Why does boost::find_first take a non-const reference to its input?

Question

Boost's find_first algorithm is a souped-up equivalent of C's strstr() , but why does the haystack — the search space — get passed in as a non-const reference? The matching range is returned in a separate iterator_range object, so it's not a matter of output-by-reference.

It prevents invocation with a temporary range created by make_iterator_range .

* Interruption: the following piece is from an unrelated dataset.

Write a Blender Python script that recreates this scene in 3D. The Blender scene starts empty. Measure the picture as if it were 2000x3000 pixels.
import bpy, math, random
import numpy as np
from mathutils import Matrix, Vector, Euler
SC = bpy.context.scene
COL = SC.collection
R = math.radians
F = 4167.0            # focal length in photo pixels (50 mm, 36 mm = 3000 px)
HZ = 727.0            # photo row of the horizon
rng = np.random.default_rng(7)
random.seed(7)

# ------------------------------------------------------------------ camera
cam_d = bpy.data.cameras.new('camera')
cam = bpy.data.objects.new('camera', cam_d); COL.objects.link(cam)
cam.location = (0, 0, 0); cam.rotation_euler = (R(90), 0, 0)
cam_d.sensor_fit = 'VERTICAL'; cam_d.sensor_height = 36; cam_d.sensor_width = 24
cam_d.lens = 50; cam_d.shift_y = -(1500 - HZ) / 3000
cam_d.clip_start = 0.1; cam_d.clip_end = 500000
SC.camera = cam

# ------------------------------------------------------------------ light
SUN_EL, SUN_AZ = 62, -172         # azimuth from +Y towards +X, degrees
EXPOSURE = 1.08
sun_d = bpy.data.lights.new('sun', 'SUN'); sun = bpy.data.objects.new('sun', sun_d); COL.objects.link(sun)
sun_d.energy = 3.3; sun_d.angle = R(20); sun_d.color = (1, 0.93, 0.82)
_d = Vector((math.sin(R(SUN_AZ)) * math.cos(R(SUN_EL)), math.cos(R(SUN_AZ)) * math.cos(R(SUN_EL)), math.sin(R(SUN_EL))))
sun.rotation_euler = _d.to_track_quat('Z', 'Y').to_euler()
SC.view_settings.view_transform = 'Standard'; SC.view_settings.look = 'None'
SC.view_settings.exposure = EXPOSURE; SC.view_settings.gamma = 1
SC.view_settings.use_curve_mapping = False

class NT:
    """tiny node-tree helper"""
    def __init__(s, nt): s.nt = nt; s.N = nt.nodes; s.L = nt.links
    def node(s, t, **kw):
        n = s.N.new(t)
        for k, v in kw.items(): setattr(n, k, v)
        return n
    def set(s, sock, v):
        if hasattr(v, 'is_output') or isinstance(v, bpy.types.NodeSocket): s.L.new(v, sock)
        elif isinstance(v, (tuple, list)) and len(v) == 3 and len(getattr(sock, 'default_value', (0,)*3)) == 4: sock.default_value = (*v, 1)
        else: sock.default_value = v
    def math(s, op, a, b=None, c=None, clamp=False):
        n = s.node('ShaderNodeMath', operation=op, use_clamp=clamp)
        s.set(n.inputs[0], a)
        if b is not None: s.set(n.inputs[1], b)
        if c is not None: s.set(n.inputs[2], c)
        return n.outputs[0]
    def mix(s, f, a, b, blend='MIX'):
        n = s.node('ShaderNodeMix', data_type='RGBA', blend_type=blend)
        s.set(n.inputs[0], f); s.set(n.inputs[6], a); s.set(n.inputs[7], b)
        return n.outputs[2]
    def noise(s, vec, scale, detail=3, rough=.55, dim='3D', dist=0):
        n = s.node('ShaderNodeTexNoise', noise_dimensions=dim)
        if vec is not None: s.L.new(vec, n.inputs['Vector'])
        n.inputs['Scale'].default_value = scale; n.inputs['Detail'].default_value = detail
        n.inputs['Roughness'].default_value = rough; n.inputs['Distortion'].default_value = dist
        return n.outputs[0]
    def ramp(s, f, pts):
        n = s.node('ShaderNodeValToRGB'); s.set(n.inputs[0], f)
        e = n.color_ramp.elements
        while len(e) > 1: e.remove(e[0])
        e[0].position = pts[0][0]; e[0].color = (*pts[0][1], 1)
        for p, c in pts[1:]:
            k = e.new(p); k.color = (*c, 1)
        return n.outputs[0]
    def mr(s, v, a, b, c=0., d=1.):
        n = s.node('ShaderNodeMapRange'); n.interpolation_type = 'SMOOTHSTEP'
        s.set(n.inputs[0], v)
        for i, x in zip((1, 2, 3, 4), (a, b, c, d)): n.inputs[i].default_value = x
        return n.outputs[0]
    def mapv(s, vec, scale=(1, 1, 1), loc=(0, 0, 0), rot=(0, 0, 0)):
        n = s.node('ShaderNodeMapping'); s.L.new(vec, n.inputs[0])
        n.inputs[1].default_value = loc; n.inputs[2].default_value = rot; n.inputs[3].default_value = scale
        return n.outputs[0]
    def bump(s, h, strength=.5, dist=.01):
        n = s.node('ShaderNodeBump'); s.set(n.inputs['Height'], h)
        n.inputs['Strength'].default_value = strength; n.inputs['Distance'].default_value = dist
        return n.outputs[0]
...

const std::string str("haystack");
const std::string findstr("stack");

boost::sub_range<const std::string> match = boost::algorithm::find_first(
        boost::make_iterator_range(str),
        boost::make_iterator_range(findstr));

Instead, a local variable representing the source range must be created explicitly:

const std::string str("haystack");
const std::string findstr("stack");

boost::sub_range<const std::string> haystack = boost::make_iterator_range(str);

boost::sub_range<const std::string> match = boost::algorithm::find_first(
        haystack,
        boost::make_iterator_range(findstr));

(This applies equally to the other functions in boost/algorithm/string/find.hpp , ie. find , ifind_first , find_last , ifind_last , find_nth , ifind_nth , find_head , find_tail & find_token ).

Answer 1

It's to ensure that the returned range is still valid after the call to find_first .

While the initial case above would be fine, the following would result in a match that points to a destroyed temporary string:

boost::sub_range<const std::string> match = boost::algorithm::find_first(
        boost::make_iterator_range(std::string("haystack"),
        boost::make_iterator_range(std::string("stack"));

The requirement that the haystack be non-const prevents it binding to a temporary object (rvalue) which is destroyed upon find_first 's return and invalidates the match 's iterators.